知らない監督の作品を観ることは久しく、何も情報に触れることなく、出会うことをしたかった。

ふと見かけて、耳にして、出会いたい。

映画や本、音楽だけでなく。調べることで”リスク”は回避しやすくなるかもしれない。

でも知らない何かに身体を放りたい。

そのものがまとう雰囲気を、誰かの情報の手前にある空気を感じたい。

でも、その作品を紹介する何かに触れる楽しみも知っている。

どちらも、思考で探ることも、手放しで身体任せにすることも、

そのあいだを行き来しつづける。

水音や風、動いてひびく気配。

「椿の庭」に映る光や音、植物や風景にあつかわれている物、身体と…等しく合わさった息づかいを感じる。
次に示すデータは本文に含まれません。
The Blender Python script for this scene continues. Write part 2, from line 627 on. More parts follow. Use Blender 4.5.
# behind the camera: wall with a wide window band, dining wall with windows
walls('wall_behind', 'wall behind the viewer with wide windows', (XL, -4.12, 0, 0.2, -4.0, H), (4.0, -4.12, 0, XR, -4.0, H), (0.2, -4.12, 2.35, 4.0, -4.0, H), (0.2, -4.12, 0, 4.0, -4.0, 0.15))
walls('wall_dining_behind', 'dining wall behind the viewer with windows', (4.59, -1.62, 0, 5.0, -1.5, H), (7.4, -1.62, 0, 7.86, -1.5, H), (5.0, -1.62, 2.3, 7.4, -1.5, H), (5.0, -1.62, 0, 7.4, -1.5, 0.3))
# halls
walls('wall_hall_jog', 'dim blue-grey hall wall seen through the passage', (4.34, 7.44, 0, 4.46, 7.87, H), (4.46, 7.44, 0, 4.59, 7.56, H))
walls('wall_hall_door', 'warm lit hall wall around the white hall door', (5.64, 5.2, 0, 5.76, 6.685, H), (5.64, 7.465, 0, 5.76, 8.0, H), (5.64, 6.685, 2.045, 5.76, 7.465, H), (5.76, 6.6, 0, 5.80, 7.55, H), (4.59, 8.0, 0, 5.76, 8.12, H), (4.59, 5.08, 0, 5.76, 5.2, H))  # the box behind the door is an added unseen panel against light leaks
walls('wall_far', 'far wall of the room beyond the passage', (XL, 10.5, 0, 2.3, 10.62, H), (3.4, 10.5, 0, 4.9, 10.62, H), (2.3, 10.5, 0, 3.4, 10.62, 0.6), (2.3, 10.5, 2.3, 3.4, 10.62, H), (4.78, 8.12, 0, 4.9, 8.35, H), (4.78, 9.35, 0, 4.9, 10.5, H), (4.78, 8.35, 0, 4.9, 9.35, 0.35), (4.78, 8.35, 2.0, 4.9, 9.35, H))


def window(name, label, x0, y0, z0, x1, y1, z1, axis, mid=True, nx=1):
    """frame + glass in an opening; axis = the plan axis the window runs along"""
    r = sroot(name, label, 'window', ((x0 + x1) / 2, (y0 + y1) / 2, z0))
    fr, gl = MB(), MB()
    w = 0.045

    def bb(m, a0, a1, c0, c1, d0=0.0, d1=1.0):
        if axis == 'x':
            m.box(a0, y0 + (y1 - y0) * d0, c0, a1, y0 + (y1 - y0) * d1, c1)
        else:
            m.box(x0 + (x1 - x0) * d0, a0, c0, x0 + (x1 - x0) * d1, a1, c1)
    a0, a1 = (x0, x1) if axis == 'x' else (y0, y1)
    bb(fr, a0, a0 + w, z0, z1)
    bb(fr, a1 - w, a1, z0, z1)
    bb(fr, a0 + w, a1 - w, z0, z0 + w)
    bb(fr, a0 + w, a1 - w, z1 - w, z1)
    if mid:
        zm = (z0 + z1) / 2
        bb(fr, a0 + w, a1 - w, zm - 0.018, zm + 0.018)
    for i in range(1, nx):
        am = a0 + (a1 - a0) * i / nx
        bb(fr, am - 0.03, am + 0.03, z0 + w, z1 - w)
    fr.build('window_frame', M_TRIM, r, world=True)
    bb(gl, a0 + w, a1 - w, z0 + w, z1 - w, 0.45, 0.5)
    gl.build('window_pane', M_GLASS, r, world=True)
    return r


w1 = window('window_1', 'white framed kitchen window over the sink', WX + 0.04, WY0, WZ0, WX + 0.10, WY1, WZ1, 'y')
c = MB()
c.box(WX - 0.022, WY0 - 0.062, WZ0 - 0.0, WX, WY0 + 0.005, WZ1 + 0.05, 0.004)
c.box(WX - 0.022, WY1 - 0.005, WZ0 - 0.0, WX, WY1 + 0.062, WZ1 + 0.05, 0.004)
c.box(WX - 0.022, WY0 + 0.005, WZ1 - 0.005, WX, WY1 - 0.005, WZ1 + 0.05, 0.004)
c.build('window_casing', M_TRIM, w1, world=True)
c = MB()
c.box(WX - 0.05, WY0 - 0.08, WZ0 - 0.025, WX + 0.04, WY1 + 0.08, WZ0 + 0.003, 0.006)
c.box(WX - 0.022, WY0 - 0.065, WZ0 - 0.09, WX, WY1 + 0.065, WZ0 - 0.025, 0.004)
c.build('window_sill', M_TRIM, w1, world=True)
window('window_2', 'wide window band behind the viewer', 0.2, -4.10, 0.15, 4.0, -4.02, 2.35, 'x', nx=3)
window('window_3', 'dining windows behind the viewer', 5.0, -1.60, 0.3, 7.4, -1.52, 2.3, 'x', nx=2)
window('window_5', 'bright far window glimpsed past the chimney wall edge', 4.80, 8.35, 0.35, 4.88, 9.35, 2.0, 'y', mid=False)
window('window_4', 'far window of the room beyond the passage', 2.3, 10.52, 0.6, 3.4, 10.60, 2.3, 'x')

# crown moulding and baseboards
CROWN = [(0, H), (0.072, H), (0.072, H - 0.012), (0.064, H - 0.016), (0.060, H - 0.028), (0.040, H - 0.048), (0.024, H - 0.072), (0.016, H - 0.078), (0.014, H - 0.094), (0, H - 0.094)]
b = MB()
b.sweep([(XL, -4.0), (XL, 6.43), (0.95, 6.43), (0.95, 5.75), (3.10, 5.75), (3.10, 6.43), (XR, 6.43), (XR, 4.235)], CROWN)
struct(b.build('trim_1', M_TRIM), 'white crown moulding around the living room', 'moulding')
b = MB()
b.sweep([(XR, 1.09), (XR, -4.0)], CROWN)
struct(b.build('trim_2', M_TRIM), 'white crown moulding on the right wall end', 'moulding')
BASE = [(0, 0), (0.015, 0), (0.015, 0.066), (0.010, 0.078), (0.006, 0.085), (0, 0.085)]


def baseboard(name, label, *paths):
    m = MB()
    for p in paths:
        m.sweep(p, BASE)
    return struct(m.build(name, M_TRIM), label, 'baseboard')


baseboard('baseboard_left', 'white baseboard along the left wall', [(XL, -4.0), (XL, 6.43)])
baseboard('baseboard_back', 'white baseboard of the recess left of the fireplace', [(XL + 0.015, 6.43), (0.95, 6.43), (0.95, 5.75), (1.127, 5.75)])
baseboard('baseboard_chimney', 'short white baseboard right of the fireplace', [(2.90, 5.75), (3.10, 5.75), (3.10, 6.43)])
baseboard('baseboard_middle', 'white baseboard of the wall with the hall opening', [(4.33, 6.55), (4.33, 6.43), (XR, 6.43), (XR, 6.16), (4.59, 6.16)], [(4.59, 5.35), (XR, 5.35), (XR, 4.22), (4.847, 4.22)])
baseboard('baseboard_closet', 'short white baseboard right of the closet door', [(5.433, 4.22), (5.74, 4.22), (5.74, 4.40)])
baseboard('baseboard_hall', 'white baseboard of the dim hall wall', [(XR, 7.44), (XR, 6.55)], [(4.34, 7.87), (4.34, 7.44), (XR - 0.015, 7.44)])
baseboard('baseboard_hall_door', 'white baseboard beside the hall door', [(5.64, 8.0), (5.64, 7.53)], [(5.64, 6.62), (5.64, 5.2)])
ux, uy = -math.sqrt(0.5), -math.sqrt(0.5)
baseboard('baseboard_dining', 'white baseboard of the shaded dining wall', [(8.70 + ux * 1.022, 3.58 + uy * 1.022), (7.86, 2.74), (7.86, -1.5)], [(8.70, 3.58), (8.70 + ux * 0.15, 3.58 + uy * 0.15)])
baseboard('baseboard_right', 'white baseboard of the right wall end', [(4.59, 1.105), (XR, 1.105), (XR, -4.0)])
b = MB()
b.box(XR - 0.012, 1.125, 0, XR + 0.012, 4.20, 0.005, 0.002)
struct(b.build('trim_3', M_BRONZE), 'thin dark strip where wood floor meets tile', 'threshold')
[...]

響きあう。

生活すること、日々その暮らしを、かたちづくる人の心が宿る。その暮らしがその人の心をつくる。

その暮らしをつくるため、育むために必要な物たち。その物を大切に使っていく人の手、振る舞い。

お互いに呼応するように馴染んでいく気配。

ずっと聴こえている波の音。

家で車の音が絶えず聴こえ続けている耳に優しい。

いずれ失うかもしれないけど、必要としなくなるかもしれないけど、いまその時々を大切にする心の積み重ねが、生きていくことに必要なのかもしれない。

いずれは壊れてしまうことよりも、勿体なさよりも、その日々をつくっていくこと。愛でるように。所有する心とも違う。

変化し続けることは自然のこと。

その日々を過ごし、その物たちと共に、椿の庭に家に宿っていた心の感触が残る。